• _Given material_
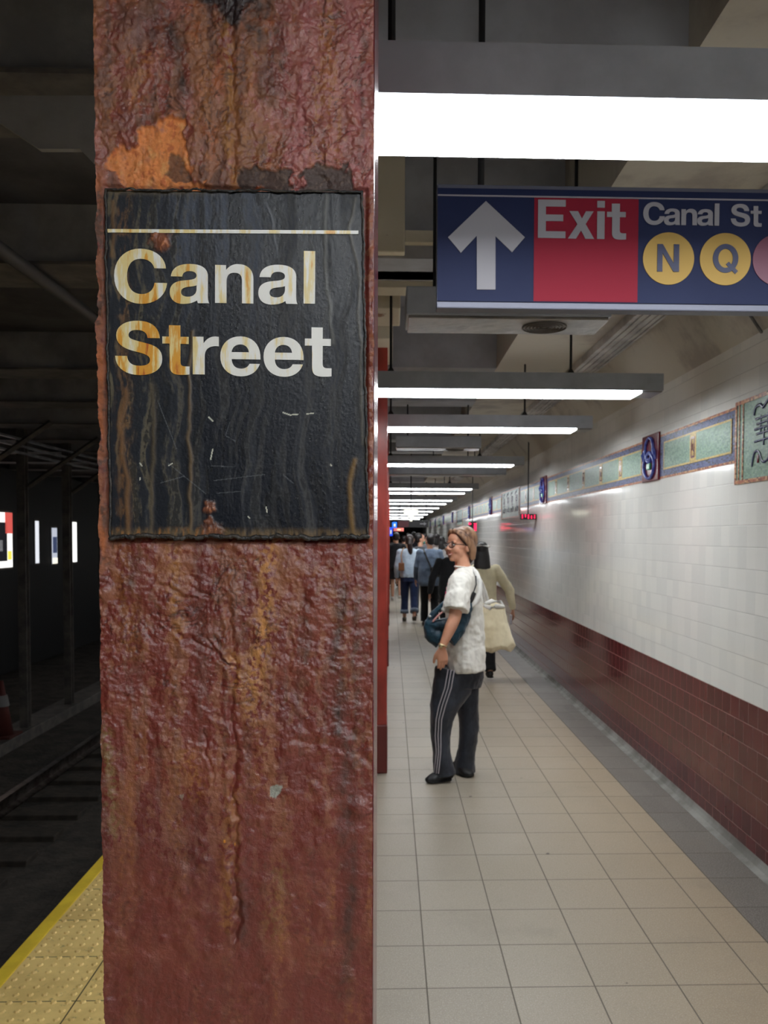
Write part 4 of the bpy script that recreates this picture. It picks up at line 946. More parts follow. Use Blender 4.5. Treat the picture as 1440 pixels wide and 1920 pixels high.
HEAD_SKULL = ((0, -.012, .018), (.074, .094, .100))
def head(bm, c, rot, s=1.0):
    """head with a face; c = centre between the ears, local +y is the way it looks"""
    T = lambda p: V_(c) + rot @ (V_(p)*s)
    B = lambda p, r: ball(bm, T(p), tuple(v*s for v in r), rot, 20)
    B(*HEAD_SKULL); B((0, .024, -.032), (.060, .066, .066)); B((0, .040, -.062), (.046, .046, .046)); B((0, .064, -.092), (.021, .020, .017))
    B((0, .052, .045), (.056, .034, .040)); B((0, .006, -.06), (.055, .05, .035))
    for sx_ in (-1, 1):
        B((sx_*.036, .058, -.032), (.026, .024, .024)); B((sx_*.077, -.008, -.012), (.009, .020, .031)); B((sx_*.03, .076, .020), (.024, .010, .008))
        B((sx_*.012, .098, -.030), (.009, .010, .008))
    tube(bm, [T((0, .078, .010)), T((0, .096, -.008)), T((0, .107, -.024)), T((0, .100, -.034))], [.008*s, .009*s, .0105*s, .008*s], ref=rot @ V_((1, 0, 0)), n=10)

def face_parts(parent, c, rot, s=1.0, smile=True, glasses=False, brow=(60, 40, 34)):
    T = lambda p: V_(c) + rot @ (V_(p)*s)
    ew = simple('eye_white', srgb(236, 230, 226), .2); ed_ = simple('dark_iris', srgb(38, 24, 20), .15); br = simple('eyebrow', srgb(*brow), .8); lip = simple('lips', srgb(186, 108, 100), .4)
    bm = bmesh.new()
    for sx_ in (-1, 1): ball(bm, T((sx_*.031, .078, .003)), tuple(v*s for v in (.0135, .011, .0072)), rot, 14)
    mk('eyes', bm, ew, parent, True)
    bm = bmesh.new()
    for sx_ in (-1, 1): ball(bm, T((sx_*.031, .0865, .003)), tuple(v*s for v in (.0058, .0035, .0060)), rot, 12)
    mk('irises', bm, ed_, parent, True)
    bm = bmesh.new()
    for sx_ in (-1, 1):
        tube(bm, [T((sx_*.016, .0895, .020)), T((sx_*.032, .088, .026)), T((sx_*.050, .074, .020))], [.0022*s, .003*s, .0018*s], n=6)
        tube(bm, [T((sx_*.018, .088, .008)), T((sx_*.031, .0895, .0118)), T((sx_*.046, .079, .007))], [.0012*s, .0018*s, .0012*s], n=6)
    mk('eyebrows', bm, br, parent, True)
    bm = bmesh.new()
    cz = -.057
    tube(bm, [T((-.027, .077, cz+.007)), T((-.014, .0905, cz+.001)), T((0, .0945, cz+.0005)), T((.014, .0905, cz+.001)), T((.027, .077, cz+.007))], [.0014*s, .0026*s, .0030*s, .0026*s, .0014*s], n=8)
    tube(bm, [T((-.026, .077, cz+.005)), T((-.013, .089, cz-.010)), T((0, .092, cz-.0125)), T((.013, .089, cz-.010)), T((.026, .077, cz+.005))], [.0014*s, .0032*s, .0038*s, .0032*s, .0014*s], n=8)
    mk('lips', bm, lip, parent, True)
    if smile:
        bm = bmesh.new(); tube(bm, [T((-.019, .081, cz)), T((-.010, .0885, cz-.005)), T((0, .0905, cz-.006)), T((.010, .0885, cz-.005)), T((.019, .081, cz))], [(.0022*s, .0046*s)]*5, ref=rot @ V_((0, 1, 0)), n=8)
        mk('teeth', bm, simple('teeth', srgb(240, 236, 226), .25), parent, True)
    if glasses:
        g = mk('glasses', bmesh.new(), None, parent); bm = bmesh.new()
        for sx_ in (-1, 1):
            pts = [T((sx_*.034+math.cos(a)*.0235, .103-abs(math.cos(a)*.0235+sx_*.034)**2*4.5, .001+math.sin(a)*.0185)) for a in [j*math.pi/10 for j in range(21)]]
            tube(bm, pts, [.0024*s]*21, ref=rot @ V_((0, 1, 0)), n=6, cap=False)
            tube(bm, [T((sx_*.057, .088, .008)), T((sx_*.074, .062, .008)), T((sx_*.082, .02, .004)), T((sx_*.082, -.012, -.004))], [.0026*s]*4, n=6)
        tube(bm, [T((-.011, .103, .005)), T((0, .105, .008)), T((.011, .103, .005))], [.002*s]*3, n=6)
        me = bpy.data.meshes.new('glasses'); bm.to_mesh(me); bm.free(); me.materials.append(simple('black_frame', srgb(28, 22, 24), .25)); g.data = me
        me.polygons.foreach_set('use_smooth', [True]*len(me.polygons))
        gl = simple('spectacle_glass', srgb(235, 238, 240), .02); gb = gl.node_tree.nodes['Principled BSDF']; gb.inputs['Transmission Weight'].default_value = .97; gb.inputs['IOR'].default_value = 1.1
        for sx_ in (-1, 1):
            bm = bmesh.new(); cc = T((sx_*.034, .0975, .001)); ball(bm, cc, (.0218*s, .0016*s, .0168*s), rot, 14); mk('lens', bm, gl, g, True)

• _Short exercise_
Return the material exactly as given, apart from the pictures.

• _Final result_
Write part 4 of the bpy script that recreates this picture. It picks up at line 946. More parts follow. Use Blender 4.5. Treat the picture as 1440 pixels wide and 1920 pixels high.
HEAD_SKULL = ((0, -.012, .018), (.074, .094, .100))
def head(bm, c, rot, s=1.0):
    """head with a face; c = centre between the ears, local +y is the way it looks"""
    T = lambda p: V_(c) + rot @ (V_(p)*s)
    B = lambda p, r: ball(bm, T(p), tuple(v*s for v in r), rot, 20)
    B(*HEAD_SKULL); B((0, .024, -.032), (.060, .066, .066)); B((0, .040, -.062), (.046, .046, .046)); B((0, .064, -.092), (.021, .020, .017))
    B((0, .052, .045), (.056, .034, .040)); B((0, .006, -.06), (.055, .05, .035))
    for sx_ in (-1, 1):
        B((sx_*.036, .058, -.032), (.026, .024, .024)); B((sx_*.077, -.008, -.012), (.009, .020, .031)); B((sx_*.03, .076, .020), (.024, .010, .008))
        B((sx_*.012, .098, -.030), (.009, .010, .008))
    tube(bm, [T((0, .078, .010)), T((0, .096, -.008)), T((0, .107, -.024)), T((0, .100, -.034))], [.008*s, .009*s, .0105*s, .008*s], ref=rot @ V_((1, 0, 0)), n=10)

def face_parts(parent, c, rot, s=1.0, smile=True, glasses=False, brow=(60, 40, 34)):
    T = lambda p: V_(c) + rot @ (V_(p)*s)
    ew = simple('eye_white', srgb(236, 230, 226), .2); ed_ = simple('dark_iris', srgb(38, 24, 20), .15); br = simple('eyebrow', srgb(*brow), .8); lip = simple('lips', srgb(186, 108, 100), .4)
    bm = bmesh.new()
    for sx_ in (-1, 1): ball(bm, T((sx_*.031, .078, .003)), tuple(v*s for v in (.0135, .011, .0072)), rot, 14)
    mk('eyes', bm, ew, parent, True)
    bm = bmesh.new()
    for sx_ in (-1, 1): ball(bm, T((sx_*.031, .0865, .003)), tuple(v*s for v in (.0058, .0035, .0060)), rot, 12)
    mk('irises', bm, ed_, parent, True)
    bm = bmesh.new()
    for sx_ in (-1, 1):
        tube(bm, [T((sx_*.016, .0895, .020)), T((sx_*.032, .088, .026)), T((sx_*.050, .074, .020))], [.0022*s, .003*s, .0018*s], n=6)
        tube(bm, [T((sx_*.018, .088, .008)), T((sx_*.031, .0895, .0118)), T((sx_*.046, .079, .007))], [.0012*s, .0018*s, .0012*s], n=6)
    mk('eyebrows', bm, br, parent, True)
    bm = bmesh.new()
    cz = -.057
    tube(bm, [T((-.027, .077, cz+.007)), T((-.014, .0905, cz+.001)), T((0, .0945, cz+.0005)), T((.014, .0905, cz+.001)), T((.027, .077, cz+.007))], [.0014*s, .0026*s, .0030*s, .0026*s, .0014*s], n=8)
    tube(bm, [T((-.026, .077, cz+.005)), T((-.013, .089, cz-.010)), T((0, .092, cz-.0125)), T((.013, .089, cz-.010)), T((.026, .077, cz+.005))], [.0014*s, .0032*s, .0038*s, .0032*s, .0014*s], n=8)
    mk('lips', bm, lip, parent, True)
    if smile:
        bm = bmesh.new(); tube(bm, [T((-.019, .081, cz)), T((-.010, .0885, cz-.005)), T((0, .0905, cz-.006)), T((.010, .0885, cz-.005)), T((.019, .081, cz))], [(.0022*s, .0046*s)]*5, ref=rot @ V_((0, 1, 0)), n=8)
        mk('teeth', bm, simple('teeth', srgb(240, 236, 226), .25), parent, True)
    if glasses:
        g = mk('glasses', bmesh.new(), None, parent); bm = bmesh.new()
        for sx_ in (-1, 1):
            pts = [T((sx_*.034+math.cos(a)*.0235, .103-abs(math.cos(a)*.0235+sx_*.034)**2*4.5, .001+math.sin(a)*.0185)) for a in [j*math.pi/10 for j in range(21)]]
            tube(bm, pts, [.0024*s]*21, ref=rot @ V_((0, 1, 0)), n=6, cap=False)
            tube(bm, [T((sx_*.057, .088, .008)), T((sx_*.074, .062, .008)), T((sx_*.082, .02, .004)), T((sx_*.082, -.012, -.004))], [.0026*s]*4, n=6)
        tube(bm, [T((-.011, .103, .005)), T((0, .105, .008)), T((.011, .103, .005))], [.002*s]*3, n=6)
        me = bpy.data.meshes.new('glasses'); bm.to_mesh(me); bm.free(); me.materials.append(simple('black_frame', srgb(28, 22, 24), .25)); g.data = me
        me.polygons.foreach_set('use_smooth', [True]*len(me.polygons))
        gl = simple('spectacle_glass', srgb(235, 238, 240), .02); gb = gl.node_tree.nodes['Principled BSDF']; gb.inputs['Transmission Weight'].default_value = .97; gb.inputs['IOR'].default_value = 1.1
        for sx_ in (-1, 1):
            bm = bmesh.new(); cc = T((sx_*.034, .0975, .001)); ball(bm, cc, (.0218*s, .0016*s, .0168*s), rot, 14); mk('lens', bm, gl, g, True)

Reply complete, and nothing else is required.